> [Written exercise] Write out again the entries from the first line to the line that includes "S.view_settings.use_curve_mapping = False", keeping both of those lines.

(Part of a data file)
+ + + +
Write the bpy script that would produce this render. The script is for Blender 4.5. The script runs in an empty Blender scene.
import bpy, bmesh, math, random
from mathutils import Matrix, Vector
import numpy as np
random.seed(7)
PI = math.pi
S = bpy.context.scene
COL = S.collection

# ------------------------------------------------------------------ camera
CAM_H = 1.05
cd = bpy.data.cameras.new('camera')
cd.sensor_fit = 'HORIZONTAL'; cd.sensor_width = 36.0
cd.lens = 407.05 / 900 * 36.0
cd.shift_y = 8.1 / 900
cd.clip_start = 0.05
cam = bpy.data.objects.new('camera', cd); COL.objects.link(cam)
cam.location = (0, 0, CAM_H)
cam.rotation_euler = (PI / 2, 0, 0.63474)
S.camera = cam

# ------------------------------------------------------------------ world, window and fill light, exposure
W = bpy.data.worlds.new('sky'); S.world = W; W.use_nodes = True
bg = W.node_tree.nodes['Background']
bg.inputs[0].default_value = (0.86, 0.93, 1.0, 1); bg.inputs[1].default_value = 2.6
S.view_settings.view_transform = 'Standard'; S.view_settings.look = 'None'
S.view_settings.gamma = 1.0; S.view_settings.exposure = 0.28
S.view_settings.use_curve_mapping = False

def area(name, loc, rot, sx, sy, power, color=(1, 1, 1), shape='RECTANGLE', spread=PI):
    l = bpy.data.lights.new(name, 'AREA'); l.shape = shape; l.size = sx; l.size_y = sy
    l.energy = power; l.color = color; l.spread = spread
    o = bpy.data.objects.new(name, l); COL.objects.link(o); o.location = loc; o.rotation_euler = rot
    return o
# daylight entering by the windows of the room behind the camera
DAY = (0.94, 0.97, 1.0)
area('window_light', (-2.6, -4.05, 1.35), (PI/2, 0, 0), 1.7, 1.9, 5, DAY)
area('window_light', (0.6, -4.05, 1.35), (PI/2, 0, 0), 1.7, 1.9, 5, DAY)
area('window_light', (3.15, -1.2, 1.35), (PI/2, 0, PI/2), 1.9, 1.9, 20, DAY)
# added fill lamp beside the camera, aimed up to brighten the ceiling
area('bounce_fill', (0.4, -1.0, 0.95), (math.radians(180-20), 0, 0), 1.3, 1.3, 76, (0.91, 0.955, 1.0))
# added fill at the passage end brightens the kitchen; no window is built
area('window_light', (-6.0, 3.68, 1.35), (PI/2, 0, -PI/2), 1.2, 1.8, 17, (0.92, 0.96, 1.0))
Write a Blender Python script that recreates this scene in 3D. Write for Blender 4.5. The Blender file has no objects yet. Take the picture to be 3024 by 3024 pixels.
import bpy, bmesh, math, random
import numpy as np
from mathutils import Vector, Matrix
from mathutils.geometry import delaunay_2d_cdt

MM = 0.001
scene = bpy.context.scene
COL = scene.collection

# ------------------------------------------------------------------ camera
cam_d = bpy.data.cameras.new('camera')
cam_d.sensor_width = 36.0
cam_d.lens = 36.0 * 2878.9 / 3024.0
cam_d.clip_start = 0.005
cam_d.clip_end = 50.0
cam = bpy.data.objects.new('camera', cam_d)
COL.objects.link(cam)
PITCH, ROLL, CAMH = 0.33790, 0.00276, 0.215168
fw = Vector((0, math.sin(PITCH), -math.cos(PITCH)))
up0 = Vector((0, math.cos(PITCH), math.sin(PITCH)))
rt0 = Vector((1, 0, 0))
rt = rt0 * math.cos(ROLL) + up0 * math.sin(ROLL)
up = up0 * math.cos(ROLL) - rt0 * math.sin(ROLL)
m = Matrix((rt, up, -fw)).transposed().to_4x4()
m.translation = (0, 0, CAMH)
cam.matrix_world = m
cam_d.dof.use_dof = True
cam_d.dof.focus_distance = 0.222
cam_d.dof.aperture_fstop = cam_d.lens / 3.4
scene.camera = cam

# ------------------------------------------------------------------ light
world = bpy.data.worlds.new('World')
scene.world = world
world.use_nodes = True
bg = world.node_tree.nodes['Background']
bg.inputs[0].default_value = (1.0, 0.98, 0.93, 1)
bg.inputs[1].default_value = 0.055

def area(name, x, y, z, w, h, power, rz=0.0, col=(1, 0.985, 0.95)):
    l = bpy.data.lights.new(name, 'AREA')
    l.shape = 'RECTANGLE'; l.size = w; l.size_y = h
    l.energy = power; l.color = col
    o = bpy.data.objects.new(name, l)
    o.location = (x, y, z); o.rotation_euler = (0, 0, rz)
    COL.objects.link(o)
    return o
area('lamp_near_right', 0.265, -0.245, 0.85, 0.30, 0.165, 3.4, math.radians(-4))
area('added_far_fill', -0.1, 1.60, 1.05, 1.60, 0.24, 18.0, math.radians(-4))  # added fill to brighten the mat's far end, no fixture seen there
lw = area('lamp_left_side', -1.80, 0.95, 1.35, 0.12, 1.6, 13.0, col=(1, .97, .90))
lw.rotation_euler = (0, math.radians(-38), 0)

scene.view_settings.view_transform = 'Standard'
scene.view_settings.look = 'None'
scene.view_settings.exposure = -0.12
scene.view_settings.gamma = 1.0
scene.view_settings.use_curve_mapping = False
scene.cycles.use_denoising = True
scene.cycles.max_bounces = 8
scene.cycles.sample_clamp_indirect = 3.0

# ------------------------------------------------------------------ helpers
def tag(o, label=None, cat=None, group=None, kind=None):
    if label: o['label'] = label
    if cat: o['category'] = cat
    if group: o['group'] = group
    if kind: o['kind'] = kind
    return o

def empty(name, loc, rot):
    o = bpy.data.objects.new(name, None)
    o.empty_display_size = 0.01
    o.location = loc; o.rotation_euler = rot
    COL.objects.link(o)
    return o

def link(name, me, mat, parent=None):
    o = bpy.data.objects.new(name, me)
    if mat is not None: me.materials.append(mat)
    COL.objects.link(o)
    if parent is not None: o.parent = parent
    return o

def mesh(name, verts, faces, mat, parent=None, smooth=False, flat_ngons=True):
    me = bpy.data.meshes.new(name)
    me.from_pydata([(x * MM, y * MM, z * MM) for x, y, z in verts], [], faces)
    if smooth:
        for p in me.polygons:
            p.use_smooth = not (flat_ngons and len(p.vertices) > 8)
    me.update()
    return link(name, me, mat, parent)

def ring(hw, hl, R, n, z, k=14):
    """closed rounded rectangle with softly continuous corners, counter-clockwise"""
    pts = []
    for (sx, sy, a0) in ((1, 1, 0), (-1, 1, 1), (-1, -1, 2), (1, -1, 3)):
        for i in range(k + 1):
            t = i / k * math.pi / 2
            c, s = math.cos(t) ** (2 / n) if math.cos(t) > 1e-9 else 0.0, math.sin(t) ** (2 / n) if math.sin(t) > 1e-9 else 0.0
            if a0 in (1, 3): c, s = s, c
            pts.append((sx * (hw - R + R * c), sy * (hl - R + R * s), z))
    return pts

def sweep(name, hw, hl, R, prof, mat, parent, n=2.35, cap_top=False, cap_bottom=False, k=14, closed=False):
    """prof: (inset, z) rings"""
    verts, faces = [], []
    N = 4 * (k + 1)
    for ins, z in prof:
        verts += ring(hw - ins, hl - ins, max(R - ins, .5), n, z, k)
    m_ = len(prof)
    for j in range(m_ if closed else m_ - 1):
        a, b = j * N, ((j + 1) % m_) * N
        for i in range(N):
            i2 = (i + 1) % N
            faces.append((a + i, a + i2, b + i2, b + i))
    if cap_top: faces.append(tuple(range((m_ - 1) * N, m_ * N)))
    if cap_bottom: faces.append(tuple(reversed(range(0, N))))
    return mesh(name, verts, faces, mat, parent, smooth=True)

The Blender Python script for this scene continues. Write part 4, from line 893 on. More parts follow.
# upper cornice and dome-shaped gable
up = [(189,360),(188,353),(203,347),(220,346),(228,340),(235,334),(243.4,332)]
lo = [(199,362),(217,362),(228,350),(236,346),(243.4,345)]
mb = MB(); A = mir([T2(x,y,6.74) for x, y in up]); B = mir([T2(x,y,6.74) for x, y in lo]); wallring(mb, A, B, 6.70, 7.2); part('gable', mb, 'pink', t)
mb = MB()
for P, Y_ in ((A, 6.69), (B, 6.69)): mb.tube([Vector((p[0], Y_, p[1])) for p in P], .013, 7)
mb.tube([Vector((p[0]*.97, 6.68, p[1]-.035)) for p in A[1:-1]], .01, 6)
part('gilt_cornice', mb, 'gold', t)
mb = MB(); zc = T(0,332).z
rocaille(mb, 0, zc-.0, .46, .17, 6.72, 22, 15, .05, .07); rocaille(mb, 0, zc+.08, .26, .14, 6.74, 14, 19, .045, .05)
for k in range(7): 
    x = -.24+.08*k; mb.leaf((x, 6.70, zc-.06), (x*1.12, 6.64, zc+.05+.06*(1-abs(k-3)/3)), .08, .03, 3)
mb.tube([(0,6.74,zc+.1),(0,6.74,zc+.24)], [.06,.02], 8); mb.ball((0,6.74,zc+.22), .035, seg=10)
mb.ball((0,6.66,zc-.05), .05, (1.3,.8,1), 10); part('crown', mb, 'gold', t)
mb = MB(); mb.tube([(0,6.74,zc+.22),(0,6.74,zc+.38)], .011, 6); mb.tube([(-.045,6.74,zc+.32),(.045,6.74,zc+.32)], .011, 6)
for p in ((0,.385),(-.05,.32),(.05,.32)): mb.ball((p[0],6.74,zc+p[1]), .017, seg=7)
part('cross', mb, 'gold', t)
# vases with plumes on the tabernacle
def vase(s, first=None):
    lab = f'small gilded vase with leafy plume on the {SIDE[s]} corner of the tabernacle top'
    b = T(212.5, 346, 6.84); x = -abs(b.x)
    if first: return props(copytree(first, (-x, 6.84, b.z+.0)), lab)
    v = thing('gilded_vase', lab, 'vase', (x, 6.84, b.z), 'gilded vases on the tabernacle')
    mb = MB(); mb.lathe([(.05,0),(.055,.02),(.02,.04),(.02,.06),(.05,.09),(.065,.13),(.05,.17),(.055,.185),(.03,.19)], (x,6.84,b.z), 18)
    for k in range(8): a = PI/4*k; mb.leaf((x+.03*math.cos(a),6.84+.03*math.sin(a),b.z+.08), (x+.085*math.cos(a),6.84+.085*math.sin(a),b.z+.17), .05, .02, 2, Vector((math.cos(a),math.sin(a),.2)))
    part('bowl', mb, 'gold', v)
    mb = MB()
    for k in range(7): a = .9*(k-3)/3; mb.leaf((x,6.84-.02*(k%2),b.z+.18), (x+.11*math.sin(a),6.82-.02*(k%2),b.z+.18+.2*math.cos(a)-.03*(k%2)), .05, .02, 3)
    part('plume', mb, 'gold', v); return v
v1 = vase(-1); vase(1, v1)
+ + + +
> [Finished answer]
Write the bpy script that would produce this render. The script is for Blender 4.5. The script runs in an empty Blender scene.
import bpy, bmesh, math, random
from mathutils import Matrix, Vector
import numpy as np
random.seed(7)
PI = math.pi
S = bpy.context.scene
COL = S.collection

# ------------------------------------------------------------------ camera
CAM_H = 1.05
cd = bpy.data.cameras.new('camera')
cd.sensor_fit = 'HORIZONTAL'; cd.sensor_width = 36.0
cd.lens = 407.05 / 900 * 36.0
cd.shift_y = 8.1 / 900
cd.clip_start = 0.05
cam = bpy.data.objects.new('camera', cd); COL.objects.link(cam)
cam.location = (0, 0, CAM_H)
cam.rotation_euler = (PI / 2, 0, 0.63474)
S.camera = cam

# ------------------------------------------------------------------ world, window and fill light, exposure
W = bpy.data.worlds.new('sky'); S.world = W; W.use_nodes = True
bg = W.node_tree.nodes['Background']
bg.inputs[0].default_value = (0.86, 0.93, 1.0, 1); bg.inputs[1].default_value = 2.6
S.view_settings.view_transform = 'Standard'; S.view_settings.look = 'None'
S.view_settings.gamma = 1.0; S.view_settings.exposure = 0.28
S.view_settings.use_curve_mapping = False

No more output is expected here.